We all know what BYO means when we’re invited to a dinner party. What about BYOT?
Here's a clue. If too much BYO leaves the excessively sociable with a hangover, an excess of BYOT can induce headaches in technology managers.
Bring your own technology describes how people are connecting their own personal devices to the corporate network. As their owners carry them between home and work, they’re bringing some risks with them.
Who do you allow to have these devices in the workplace, for example, and how do you ensure corporate apps work with them? Who supports the software and services running on them and what upgrade path should be provided?
The size of the headache is considerable — end-user support accounts for more than a third of the total cost of ownership (TCO) of a mobile device.
According to a survey of more than 2000 North American and European IT and telecom executives, the spread of and support for mobile devices has become one of their biggest preoccupations.
By the same token, anyone who can make the headache go away, through a mobility-as-a-service model (MaaS), for instance, has a considerable opportunity.
Gen-i is entering this new market with its Managed Mobility offering.
Managed Mobility clients relieved of the device maintenance and end-user support burden stand to make big productivity gains.

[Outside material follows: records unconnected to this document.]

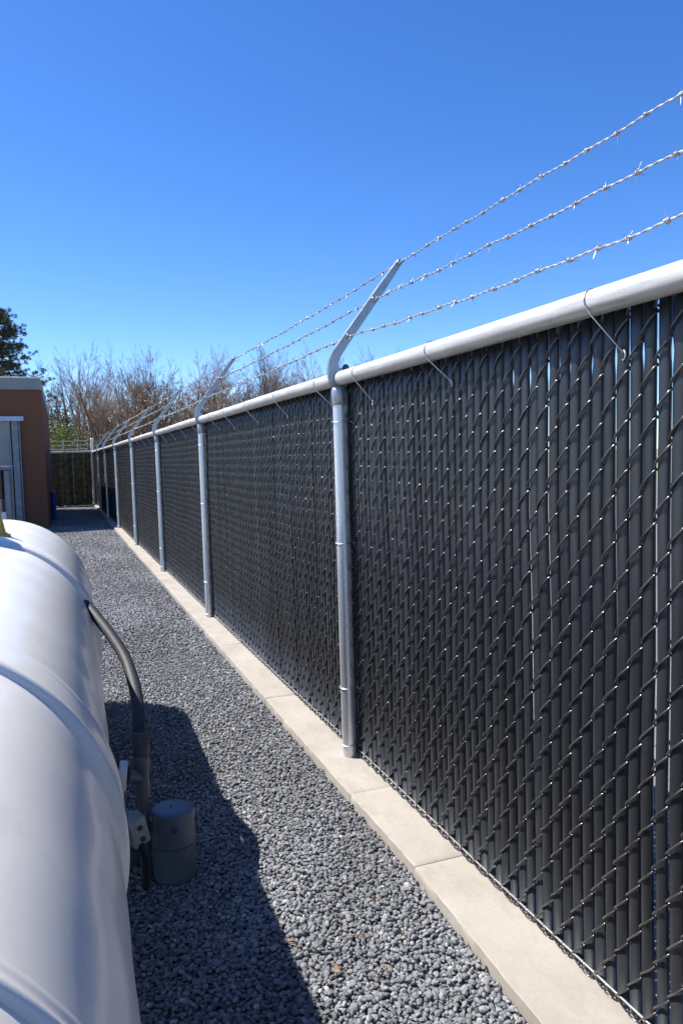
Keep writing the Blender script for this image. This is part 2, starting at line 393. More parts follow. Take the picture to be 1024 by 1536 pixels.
# posts
ARM = [(0, .052), (-.012, .09), (.005, .135), (.035, .182), (.345, .588)]
def arm_profile():
    """smooth centre line of the arm in x,z above the rail centre"""
    return [(-.030, .005), (-.034, .045), (-.028, .085), (-.012, .120), (.012, .152), (.046, .198), (.14, .322), (.24, .453), (.343, .588)]
def build_post(y, seed):
    r = random.Random(seed)
    mb = MB(); h = RZ-.055
    lean = 0
    mb.tube([(0, 0, -.05), (0, 0, .4), (0, 0, 1.0), (0, 0, h)], .0365, 28)
    p = mb.build('post', M_post, fence, True, 50); p.location = F_(FX, y, 0)
    # cap sleeve and eye
    mb = MB()
    mb.lathe([(.0395, h-.075), (.0420, h-.072), (.0420, h-.004), (.0395, h+.004), (.034, h+.012), (.0, h+.016)], 28)
    ring = [(0.048*math.cos(a), 0, RZ+.048*math.sin(a)) for a in [2*PI*i/28 for i in range(28)]]
    # eye : flat ring around the rail
    vs = []; fs = []
    for a in [2*PI*i/32 for i in range(32)]:
        for rr_, yy in ((.0352, -.017), (.052, -.017), (.052, .017), (.0352, .017)): vs.append((rr_*math.cos(a), yy, RZ+rr_*math.sin(a)))
    for i in range(32):
        for j in range(4): fs.append((i*4+j, i*4+(j+1) % 4, ((i+1) % 32)*4+(j+1) % 4, ((i+1) % 32)*4+j))
    mb.add(vs, fs)
    mb.build('cap', M_arm, p, True, 40)
    # arm: tapered channel, thin web with two lips
    mb = MB(); pr = arm_profile(); n = len(pr); vs = []; fs = []
    for i, (x, z) in enumerate(pr):
        x0, z0 = pr[max(0, i-1)]; x1, z1 = pr[min(n-1, i+1)]; t_ = Vector((x1-x0, z1-z0)).normalized(); nx, nz = t_.y, -t_.x
        w = .027-.009*i/(n-1); d = .013; th = .0032
        if i == n-1: w *= .75
        # channel section open towards +y: outline of 8 points
        sec = [(-w, -d), (w, -d), (w, d), (w-th, d), (w-th, -d+th), (-w+th, -d+th), (-w+th, d), (-w, d)]
        for a, b in sec: vs.append((x+nx*a, b, RZ+z+nz*a))
    for i in range(n-1):
        for j in range(8): fs.append((i*8+j, i*8+(j+1) % 8, (i+1)*8+(j+1) % 8, (i+1)*8+j))
    fs.append((0, 1, 4, 5)[::-1]); fs.append((0, 5, 6, 7)); fs.append((1, 2, 3, 4)[::-1])
    k = (n-1)*8; fs.append((k, k+1, k+4, k+5)); fs.append((k, k+5, k+6, k+7)[::-1]); fs.append((k+1, k+2, k+3, k+4))
    mb.add(vs, fs)
    # eyelets that carry the strands
    for (x, z) in WIRES: 
        mb.tube([(x+.012*math.cos(a), -.0155, RZ+z+.012*math.sin(a)) for a in [2*PI*i/14 for i in range(14)]], .0028, 6, closed=True)
    mb.build('arm', M_arm, p, True, 35)
    # bolt through the eye
    mb = MB(); Mx = Matrix.Translation((.028, -.020, RZ+.052)) @ Matrix.Rotation(PI/2, 4, 'X')
    mb.lathe([(.017, -.002), (.017, .003), (.010, .004), (.010, .011), (0, .012)], 12, Mx); mb.build('bolt', M_pvc_d, p, True, 30)
    # wire ties
    for z in (1.725, 1.16, .394, .105):
        z += r.uniform(-.02, .02); mb = MB()
        pts = [(.0405*math.cos(a), .0405*math.sin(a), z+.006*math.sin(a*1.0+1)) for a in np.linspace(-.2*PI, -1.80*PI, 20)]
        pts = [(.052, -.042, z-.010)]+pts+[(.052, .040, z+.006)]
        mb.tube(pts, .0026, 6)
        mb.tube([(.050, -.036, z-.004), (.046, -.052, z-.012), (.042, -.066, z-.022+r.uniform(-.01, .01))], .0022, 5)
        mb.build('tie_wire', M_tie, p, True, 80)
    return p
WIRES = [(.052, .205), (.192, .389), (.333, .575)]
for i, y in enumerate(PY): build_post(y, i)
# corner post of both fences
mb = MB(); mb.tube([(0, 0, -.05), (0, 0, RZ+.46)], .045, 20); mb.lathe([(.048, RZ+.455), (.048, RZ+.47), (.03, RZ+.50), (0, RZ+.51)], 20)
cp = mb.build('post', M_post, fence, True, 50); cp.location = F_(FX, CY, 0)

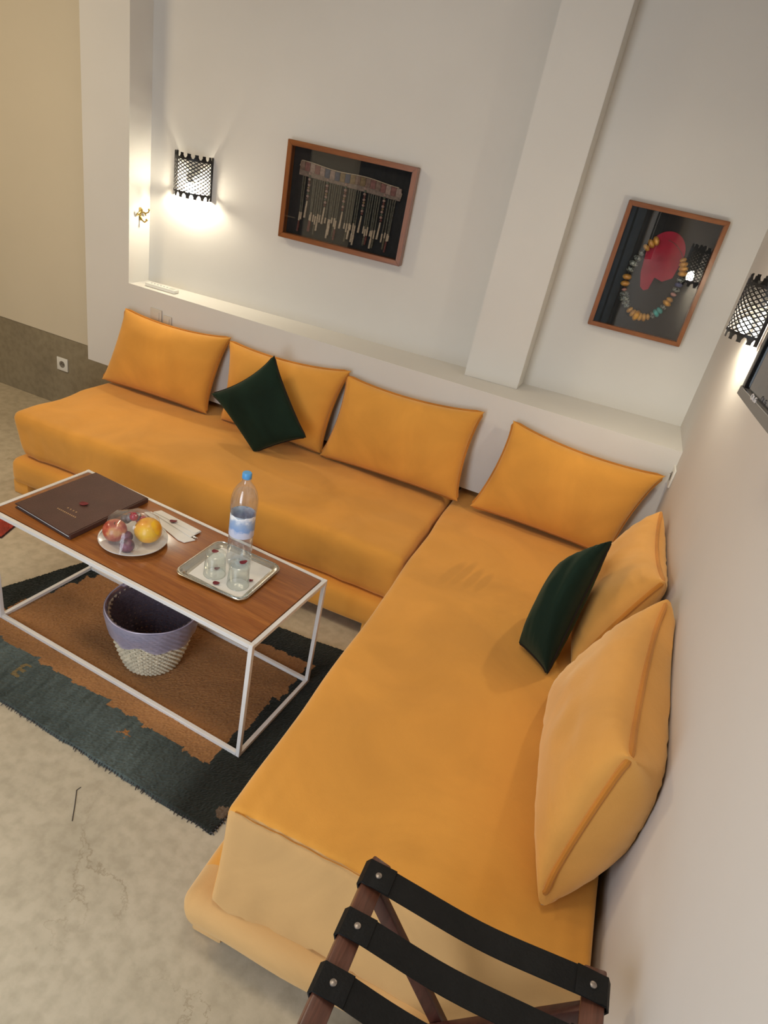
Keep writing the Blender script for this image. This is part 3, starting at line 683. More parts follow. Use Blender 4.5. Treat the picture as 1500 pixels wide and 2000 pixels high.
def fruit(name, label, cat, loc, r, mat, dent=0.12, tall=0.95, stem=True, tilt=(0, 0)):
    root = thing(name, label, cat, (loc[0], loc[1], loc[2]))
    prof = [(0, -r * tall * 0.92)]
    for k in range(1, 18):
        a = -pi / 2 + pi * k / 18; rr_ = r * cos(a); zz = r * tall * sin(a)
        zz -= dent * r * math.exp(-(rr_ / (0.33 * r)) ** 2) * (1 if a > 0 else -0.4); prof.append((rr_, zz))
    prof.append((0, r * tall * 1.0 - dent * r))
    bm = lathe(prof, 28)
    bm.transform(Matrix.Rotation(tilt[0], 4, 'X') @ Matrix.Rotation(tilt[1], 4, 'Y'))
    obj('skin', bm, mat, root)
    if stem:
        bm = tube([(0, 0, r * tall - dent * r), (0.001, 0, r * tall + 0.004), (0.004, 0, r * tall + 0.011)], 0.0015, 6)
        bm.transform(Matrix.Rotation(tilt[0], 4, 'X') @ Matrix.Rotation(tilt[1], 4, 'Y')); obj('stem', bm, STEM, root)
    return root
fruit('apple', 'red and yellow apple at the left on the white plate', 'fruit', (-1.797, -1.440, ZT + 0.0495), 0.041, APPLE, tilt=(0.3, 0.2))
fruit('orange', 'bright yellow orange at the right on the white plate', 'fruit', (-1.708, -1.378, ZT + 0.0550), 0.047, ORANGE, dent=0.05, tilt=(0.2, -0.1), stem=False)
fruit('plum', 'dark purple plum at the front of the white plate', 'fruit', (-1.722, -1.468, ZT + 0.0315), 0.0245, PLUM, dent=0.08, tilt=(0.5, 0.4), stem=False)
fruit('plum', 'dark purple plum between the apple and the orange', 'fruit', (-1.757, -1.428, ZT + 0.0330), 0.021, PLUM, dent=0.08, tilt=(0.2, -0.6), stem=False)
gi = 0
for (dx, dy, dz, r2, mt, lb) in ((-0.043, 0.020, 0.030, 0.0145, GRAPE_D, 'dusty dark grape at the left of the little bunch'), (-0.030, 0.034, 0.040, 0.0145, GRAPE_R, 'bright red grape at the back left of the little bunch'),
        (-0.022, 0.015, 0.046, 0.0145, GRAPE_D, 'dusty dark grape in the middle of the little bunch'), (-0.006, 0.012, 0.056, 0.0145, GRAPE_R, 'bright red grape on top of the bunch, nearest the orange'),
        (-0.012, 0.040, 0.044, 0.0145, GRAPE_D, 'dusty dark grape at the back of the little bunch'), (0.006, 0.046, 0.036, 0.0145, GRAPE_R, 'deep red grape behind the orange'),
        (-0.047, 0.038, 0.020, 0.0145, GRAPE_D, 'dusty dark grape low at the far edge of the bunch'), (-0.012, 0.056, 0.026, 0.0145, GRAPE_R, 'deep red grape low at the back of the bunch')):
    o = obj('grape', ball((0, 0, 0), r2, 3, (1, 1, 1.1)), mt); o.location = (PX + dx * 1.2 + 0.004, PY + dy * 0.9 - 0.006, ZT + dz * 1.15 + 0.036); tag(o, lb, 'fruit', 'grapes on the plate')
def wrapmod(r__, z, a, j):
    k = 1 + 0.05 * sin(5 * a + z * 40) + 0.03 * sin(11 * a + 1 + z * 90)
    return r__ * k, z + 0.004 * sin(3 * a + r__ * 60)
wrapb = lathe([(0.111, 0.021), (0.103, 0.030), (0.092, 0.052), (0.083, 0.082), (0.064, 0.102), (0.036, 0.111), (0.010, 0.113), (0, 0.113)], 64, mod=wrapmod)
o = obj('cling_film', wrapb, CLING); o.location = (PX, PY, ZT); tag(o, 'clear plastic film stretched over the fruit plate', 'plastic wrap')

# napkins with cutlery
def folded(poly, z0, z1): return prism(poly, z0, z1, bev=0.0008)
npk = thing('paper_napkin', 'folded white paper napkin beside the fruit plate, under the wider one', 'napkin', (-1.72, -1.25, ZT))
obj('fold', folded([(-1.850, -1.222), (-1.832, -1.202), (-1.591, -1.262), (-1.612, -1.300), (-1.640, -1.300)], ZT + 0.0005, ZT + 0.0035), PAPER, npk, world=True, smooth=False)
npk = thing('paper_napkin', 'wider folded white paper napkin with a petal on it', 'napkin', (-1.71, -1.22, ZT + 0.004))
obj('fold', folded([(-1.822, -1.212), (-1.805, -1.178), (-1.605, -1.206), (-1.612, -1.262)], ZT + 0.0040, ZT + 0.0075), PAPER, npk, world=True, smooth=False)
obj('fold', folded([(-1.820, -1.207), (-1.805, -1.180), (-1.607, -1.207), (-1.611, -1.235)], ZT + 0.0077, ZT + 0.0100), PAPER, npk, world=True, smooth=False)
kn = obj('knife', (lambda b2: (ball((-1.602, -1.252, ZT + 0.0060), 0.009, 2, (1, 0.7, 0.2), bm=b2), b2)[-1])(tube([(-1.60, -1.252, ZT + 0.0060), (-1.588, -1.255, ZT + 0.0060)], 0.0018, 6)), CUTLERY)
kn.location = (0, 0, 0); tag(kn, 'steel knife end poking out of the napkin', 'knife')
petal(-1.722, -1.222, ZT + 0.0102, 0.014, 0.008, 0.4, 'small dark red petal on the wider paper napkin')

# tray -------------------------------------------------------------------------
CXT, CYT = -1.388, -1.352
tray = thing('serving_tray', 'square silver metal tray with raised rim on the coffee table', 'tray', (CXT, CYT, ZT), -0.03)
def rrect(hx, hy, r__, n_=6):
    pts = []
    for cx, cy, a0 in ((hx - r__, hy - r__, 0), (-hx + r__, hy - r__, pi / 2), (-hx + r__, -hy + r__, pi), (hx - r__, -hy + r__, 3 * pi / 2)):
        for k in range(n_ + 1): a = a0 + pi / 2 * k / n_; pts.append((cx + r__ * cos(a), cy + r__ * sin(a)))
    return pts
bm = bmesh.new(); rings = []
for (d, z) in ((-0.020, 0.0035), (-0.014, 0.0045), (-0.011, 0.0075), (0.0, 0.0125), (0.008, 0.0135), (0.0095, 0.0125), (0.0085, 0.011), (0.0, 0.010), (-0.010, 0.0045), (-0.016, 0.0006)):
    rings.append([bm.verts.new((x, y, z)) for x, y in rrect(0.129 + d, 0.120 + d, 0.030 + d * 0.6)])
for A, B in zip(rings[:-1], rings[1:]):
    for k in range(len(A)): bm.faces.new((A[k], A[(k + 1) % len(A)], B[(k + 1) % len(A)], B[k]))
bm.faces.new(rings[0]); bm.faces.new(rings[-1][::-1])
obj('tray_body', bm, SILVER, tray)
bm = bmesh.new()
loop = rrect(0.1345, 0.1255, 0.034, 6); dense = []
for i in range(len(loop)):
    p, q = Vector(loop[i]), Vector(loop[(i + 1) % len(loop)]); n_ = max(1, int((q - p).length / 0.008))
    for k in range(n_): dense.append(p.lerp(q, k / n_))
obj('beaded_rim', tube([(p.x, p.y, 0.0132 + 0.0007 * (i % 2)) for i, p in enumerate(dense)], 0.0022, 6, closed=True), SILVER, tray)
dl = prism([(-1.487, -1.447), (-1.277, -1.466), (-1.275, -1.256), (-1.490, -1.245)], ZT + 0.0040, ZT + 0.0048)
o = obj('paper_liner', dl, PAPER, None, smooth=False); tag(o, 'square white paper sheet lying in the silver tray', 'paper')
ZR = ZT + 0.0049
def tumbler(x, y, label):
    """drinking glass standing upside down"""
    t = thing('drinking_glass', label, 'glass', (x, y, ZR), 0, 'upturned glasses on the tray')
    obj('glass_wall', lathe([(0.036, 0.0005), (0.0372, 0.001), (0.0365, 0.030), (0.0345, 0.060), (0.0350, 0.078), (0.0340, 0.084), (0.030, 0.087), (0, 0.0875)], 40), TUMBLER, t)
    obj('inner_wall', lathe([(0.0355, 0.001), (0.0345, 0.030), (0.0325, 0.060), (0.030, 0.072), (0.0, 0.074)], 40), TUMBLER, t)
    obj('rim', tube([(0.0365 * cos(2 * pi * k / 36), 0.0365 * sin(2 * pi * k / 36), 0.001) for k in range(36)], 0.0010, 6, closed=True), TUMBLER, t)
    return t
tumbler(-1.418, -1.398, 'upturned clear drinking glass at the left of the tray, petal on top')
tumbler(-1.322, -1.403, 'upturned clear drinking glass in front of the water bottle, petal on top')
petal(-1.424, -1.398, ZR + 0.0877, 0.012, 0.009, 0.1, 'dark red petal on the left upturned glass')
petal(-1.316, -1.398, ZR + 0.0877, 0.013, 0.009, 0.9, 'dark red petal on the upturned glass by the bottle')
petal(-1.384, -1.442, ZR, 0.012, 0.009, 0.1, 'dark red petal on the paper at the front of the tray')
petal(-1.428, -1.372, ZR, 0.009, 0.007, 0.6, 'dark red petal seen through the left upturned glass')
petal(-1.300, -1.362, ZR, 0.009, 0.006, 0.3, 'tiny dark red petal beside the right glass on the tray paper')

# water bottle
BX, BY = -1.392, -1.290
bottle = thing('water_bottle', 'clear plastic water bottle with sky blue cap standing on the tray', 'bottle', (BX, BY, ZR))
bp_ = [(0, 0.004), (0.022, 0.003), (0.036, 0.0005), (0.0425, 0.010), (0.0435, 0.030), (0.0418, 0.045), (0.0435, 0.058), (0.0418, 0.072), (0.0435, 0.085), (0.0425, 0.100),
       (0.0425, 0.110), (0.0425, 0.190), (0.0425, 0.205), (0.0445, 0.214), (0.0450, 0.235), (0.0440, 0.255), (0.0395, 0.276), (0.030, 0.295), (0.019, 0.309), (0.0145, 0.316), (0.0135, 0.322), (0.0165, 0.324), (0.0165, 0.327), (0.0130, 0.328), (0.0130, 0.335)]
def bmod(r__, z, a, j):
    if 0.21 < z < 0.30: return r__ * (1 + 0.035 * abs(sin(4 * a + z * 26))), z
    return r__, z
obj('body', lathe([(a, c * 1.035) for a, c in bp_], 40, mod=bmod), BOTTLE, bottle)
obj('water', lathe([(0, 0.006), (0.036, 0.005), (0.0405, 0.012), (0.0415, 0.030), (0.0400, 0.045), (0.0415, 0.058), (0.0400, 0.072), (0.0415, 0.085), (0.0408, 0.19), (0.0425, 0.216), (0.0425, 0.252), (0.0375, 0.275), (0.030, 0.290), (0, 0.290)], 36), WATER, bottle)
obj('label', lathe([(0.0431, 0.122), (0.0433, 0.123), (0.0433, 0.205), (0.0431, 0.206)], 40), LABEL, bottle, label='pale blue and white printed wrap')
def capmod(r__, z, a, j): return (r__ * (1 + 0.03 * (1 if int(a / (2 * pi) * 48) % 2 else 0)) if j in (1, 2) else r__), z
obj('cap', lathe([(0.0150, 0.326), (0.0155, 0.327), (0.0155, 0.344), (0.0140, 0.347), (0, 0.3475)], 48, (0, 0, 0.0115), mod=capmod), CAP, bottle, label='sky blue screw cap')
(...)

That leaves them to focus on optimising how devices are used, applications that give the best outcomes and the plans that make most sense for their users.
The survey suggests mobility has a big payback with three-quarters of respondents saying mobile applications made them more productive and two-thirds also reporting increased responsiveness and faster decision-making by mobile app-using employees.
On that basis, BYOT looks to be no bad thing, so long as a headache cure such as Managed Mobility is close at hand.